The grave, obviously death itself, “accommodates” high hopefulness (“swell”) but also “rambunctiousness” (perhaps living without fear of dying). What is more of a swelling of ego than pretending to be deathless? So, “swell” is the hinge here.

The line reads at least two ways: one with a pause after “swell” and one that runs immediately into “rambunctiousness.”

a) “the grave accommodates / swell” : the grave hosts body and spirit (all that is not material): desire, hope, etc. (Note: I am purposely avoiding the body/spirit, material/immaterial, life/after-life discussion in this post.Though within the totality of Ammons' work it can be had with vigor.)

b) “the grave accommodates / swell rambunctiousness” : what the grave comforts is that happiness the grave negates: being alive and ornery, seeking thrills.

And then a third reading appears when the “&” is followed: “& / ruin’s not / compromised by magnificence:”

Is death, then, “ruin” or is it “magnificence?” If death is “ruin” then a carefree approach to life is magnificence—it still can’t stop death. Or, if death is “magnificence” then ruin is fearing death and not living. Of course there are many other ways of reading these lines as well; however, no matter which way the gate swings the final point remains: don’t worry about the dying but both live & die magnificently.

All of this serves to prepare the reader for the rest of the poem—which I have not yet provided in full. However, we do still have those lines mentioned in the title of this post that we have been moving towards. In fact, the forward momentum of the poem leads to them.

Here is the rest of the poem:

that cut-off point
liberates us to the
common disaster: so
pick a perch—
apple branch for example in
bloom—
tune up
and

drill imagination right through
necessity:
it’s all right:
it’s been taken care of:

is allowed, considering

Death, being the “cut-off point” not only between being and non-being, but also “ruin” and “magnificence” and perhaps passivity and activity, “liberates” humanity “to” not from “common disaster” (lack of material immortality). Humanity’s impermanence liberates—allows for the enjoyment of the temporary—the moment. From this point the poem suggests/reminds that location and perspective matter, urging: “pick a perch” and provides a specific perspective/location via a strong image: “apple branch […] in / bloom”.

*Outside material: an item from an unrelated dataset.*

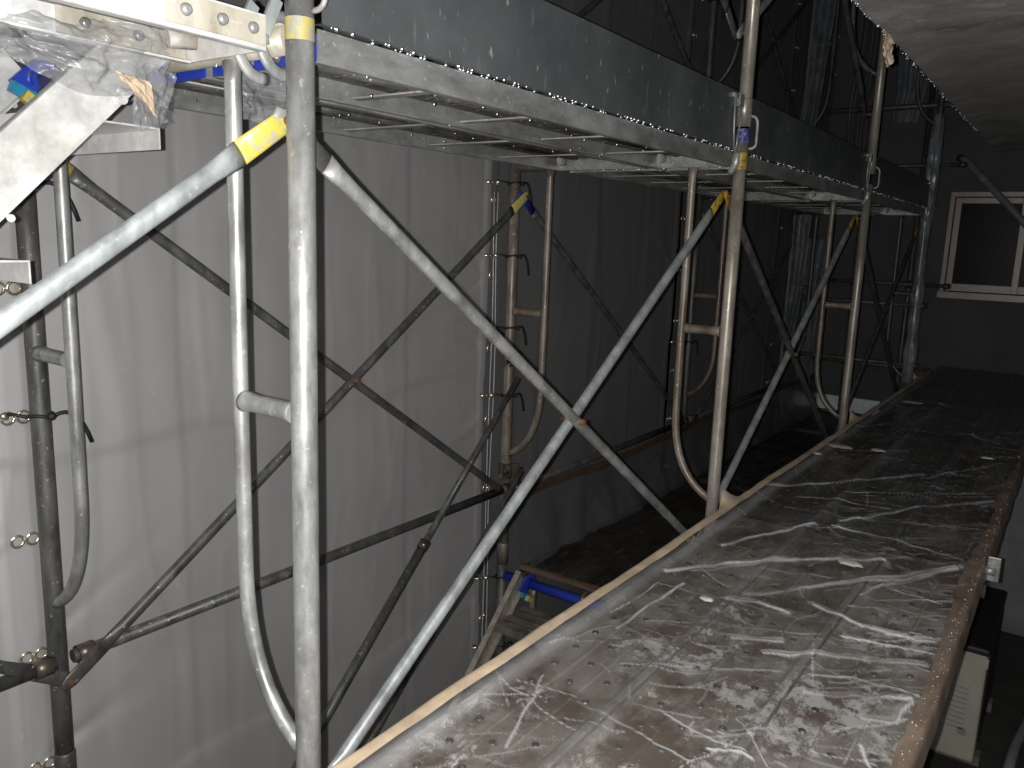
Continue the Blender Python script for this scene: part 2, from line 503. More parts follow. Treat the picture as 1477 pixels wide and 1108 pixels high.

Then, perched on branch—birdlike—“tune up”: sing. “Drill” (or drum, woodpecker-like) from the chosen point of view, though temporarily, “imagination right through / necessity". This image, auditory, visual, and yet still somewhat abstracted, suggests multiple, simultaneous bits of understanding. To “drill imagination” is to enter “necessity” by bisecting it, going all the way through, making a worm-hole through…dying, is it? Isn’t it? Imagination, instead of being wasted on mortality, should be used to cut through it, to make it transparent—at least in that one focused spot, that temporary location, perspective from which one still lives, somehow above death--still making noise.

There are also other obvious interpretations of this phrasing: for example, imagination is integral in overcoming necessity, all necessities. In fact, the rest of the poem encourages and explains this, assuring: “it’s all right” to imagine you are still alive, can sing, can climb to some higher place to view the world. Necessity (dying) has been “taken care of”; “yearning” “is allowed, considering” that this is the only internal agency against becoming dead.

And the imaginary gate swings back to the beginning of the poem: “it’s okay,” the “grave accommodates” that “swell” imagination causes.